**Problem requirements:**
Type again, exactly, the lines below from the start through the line that includes "PI = math.pi".

** Start Data provided **

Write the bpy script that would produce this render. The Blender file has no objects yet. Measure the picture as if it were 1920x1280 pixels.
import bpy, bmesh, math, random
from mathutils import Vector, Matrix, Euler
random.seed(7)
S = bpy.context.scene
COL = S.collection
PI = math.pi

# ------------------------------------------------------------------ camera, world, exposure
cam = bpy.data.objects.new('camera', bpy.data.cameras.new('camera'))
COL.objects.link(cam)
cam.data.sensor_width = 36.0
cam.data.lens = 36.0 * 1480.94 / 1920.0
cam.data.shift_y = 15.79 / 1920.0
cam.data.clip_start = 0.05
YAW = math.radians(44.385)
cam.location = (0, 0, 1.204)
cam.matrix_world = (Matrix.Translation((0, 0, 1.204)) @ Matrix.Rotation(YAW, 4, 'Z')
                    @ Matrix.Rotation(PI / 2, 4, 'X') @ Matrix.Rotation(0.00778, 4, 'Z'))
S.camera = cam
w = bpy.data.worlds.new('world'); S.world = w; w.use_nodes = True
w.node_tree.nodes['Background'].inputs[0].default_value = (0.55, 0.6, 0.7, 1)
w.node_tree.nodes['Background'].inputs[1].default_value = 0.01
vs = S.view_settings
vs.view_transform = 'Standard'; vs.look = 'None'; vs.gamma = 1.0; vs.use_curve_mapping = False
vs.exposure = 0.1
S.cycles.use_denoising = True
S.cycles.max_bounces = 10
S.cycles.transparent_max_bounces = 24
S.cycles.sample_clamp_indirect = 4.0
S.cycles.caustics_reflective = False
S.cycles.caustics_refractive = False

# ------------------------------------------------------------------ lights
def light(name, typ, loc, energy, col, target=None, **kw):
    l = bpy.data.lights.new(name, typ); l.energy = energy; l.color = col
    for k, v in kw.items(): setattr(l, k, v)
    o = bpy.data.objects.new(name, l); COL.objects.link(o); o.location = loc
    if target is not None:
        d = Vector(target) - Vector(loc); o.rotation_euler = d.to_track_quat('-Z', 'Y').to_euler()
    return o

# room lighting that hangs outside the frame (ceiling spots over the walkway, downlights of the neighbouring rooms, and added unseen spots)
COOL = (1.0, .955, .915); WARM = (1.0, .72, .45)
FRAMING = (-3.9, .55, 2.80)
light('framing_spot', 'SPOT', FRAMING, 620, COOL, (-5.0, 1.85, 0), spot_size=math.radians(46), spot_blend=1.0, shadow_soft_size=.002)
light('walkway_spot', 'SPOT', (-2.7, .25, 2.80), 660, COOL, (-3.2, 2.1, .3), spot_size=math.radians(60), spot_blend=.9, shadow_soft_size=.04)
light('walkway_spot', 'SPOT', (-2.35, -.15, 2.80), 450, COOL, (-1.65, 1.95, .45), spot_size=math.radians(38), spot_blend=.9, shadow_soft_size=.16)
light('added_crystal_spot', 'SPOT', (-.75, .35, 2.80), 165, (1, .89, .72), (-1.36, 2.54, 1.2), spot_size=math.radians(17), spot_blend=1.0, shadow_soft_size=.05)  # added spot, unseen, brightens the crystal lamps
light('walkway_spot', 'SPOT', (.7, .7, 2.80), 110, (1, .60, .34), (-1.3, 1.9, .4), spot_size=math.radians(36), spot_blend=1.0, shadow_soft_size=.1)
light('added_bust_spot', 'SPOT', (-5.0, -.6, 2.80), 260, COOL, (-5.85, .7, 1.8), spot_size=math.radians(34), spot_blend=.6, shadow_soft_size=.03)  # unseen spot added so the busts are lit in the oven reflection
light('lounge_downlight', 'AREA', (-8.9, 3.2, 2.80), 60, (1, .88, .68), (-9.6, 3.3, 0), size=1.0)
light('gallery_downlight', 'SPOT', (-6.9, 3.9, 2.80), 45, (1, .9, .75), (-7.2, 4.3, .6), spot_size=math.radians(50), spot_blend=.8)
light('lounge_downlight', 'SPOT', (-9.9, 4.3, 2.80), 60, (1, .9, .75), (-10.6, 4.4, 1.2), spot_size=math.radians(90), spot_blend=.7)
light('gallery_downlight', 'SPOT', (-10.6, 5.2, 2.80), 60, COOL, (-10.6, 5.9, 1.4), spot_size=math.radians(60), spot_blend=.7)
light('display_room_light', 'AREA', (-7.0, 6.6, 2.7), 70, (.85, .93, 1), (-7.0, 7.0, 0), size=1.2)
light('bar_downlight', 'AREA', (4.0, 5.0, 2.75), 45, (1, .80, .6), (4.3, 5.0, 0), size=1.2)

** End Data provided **

**Task output:**
Write the bpy script that would produce this render. The Blender file has no objects yet. Measure the picture as if it were 1920x1280 pixels.
import bpy, bmesh, math, random
from mathutils import Vector, Matrix, Euler
random.seed(7)
S = bpy.context.scene
COL = S.collection
PI = math.pi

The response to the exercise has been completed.